Ohibò. L’attento cronista di allora testimonia dunque che nel 1953 i mori portavano un terzo anello al naso, nel frattempo – e per fortuna – sparito. L’anello al naso (a volte associato anche a una sveglia al collo) era un osceno simbolo coloniale, molto diffuso nelle caricature razziste di allora, in cui gli uomini di colore venivano rappresentati come selvaggi ingenui da raggirare e sottomettere. Non so dire quando sia successo, ma evidentemente, dopo il 1953, a Mendrisio qualcuno dotato di buon senso si è reso conto che l’anello al naso veicolava un pessimo messaggio e ha deciso di toglierlo, lasciando solo i due alle orecchie. Ci sarà stata una levata di scudi anche allora? Qualcuno avrà urlato “S’è sempru fai inscì!” in difesa delle “nostre tradizioni”? Poco importa, perché il risultato è che i personaggi dei mori sono stati adattati, levando quel particolare volgare, eredità di ignoranze passate.
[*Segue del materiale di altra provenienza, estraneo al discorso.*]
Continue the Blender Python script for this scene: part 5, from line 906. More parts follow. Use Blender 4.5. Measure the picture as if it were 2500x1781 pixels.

Tornando alla cronaca di Pio Ortelli, lo stupore dei bambini verso i mori mi ha ricordato un aneddoto che mi raccontava mio papà. Quando era bambino, a Roveredo, un giorno arrivò, dopo un’attesa durata giorni, un furgone che pubblicizzava una marca di cioccolato. L’attrazione vera però non erano le tavolette in vendita (che in pochi potevano permettersi) bensì l’annunciata presenza di due uomini di colore, fatti scendere dal furgone ed esibiti alla popolazione.

Non se ne erano mai visti, a Roveredo, e mio papà rimase stupito proprio come i bambini di Mendrisio nel ’53 di fronte ai mori dipinti con l’anello al naso. Solo che, a differenza degli odierni difensori delle “nostre tradizioni”, mio papà col senno di poi l’aveva capito da solo, che non era né giusto né dignitoso, portare in giro degli esseri umani per esporli alla curiosità della gente radunata apposta nelle piazze.

E il ricordo dei suoi “L’era pé miga normàl!” (non ha mai abbandonato il dialetto di Roveredo, nemmeno dopo decenni di vita nel Mendrisiotto) mi pare molto più assennato e decoroso degli scomposti “S’è sempru fai inscì!” dei giovani conservatori di oggi.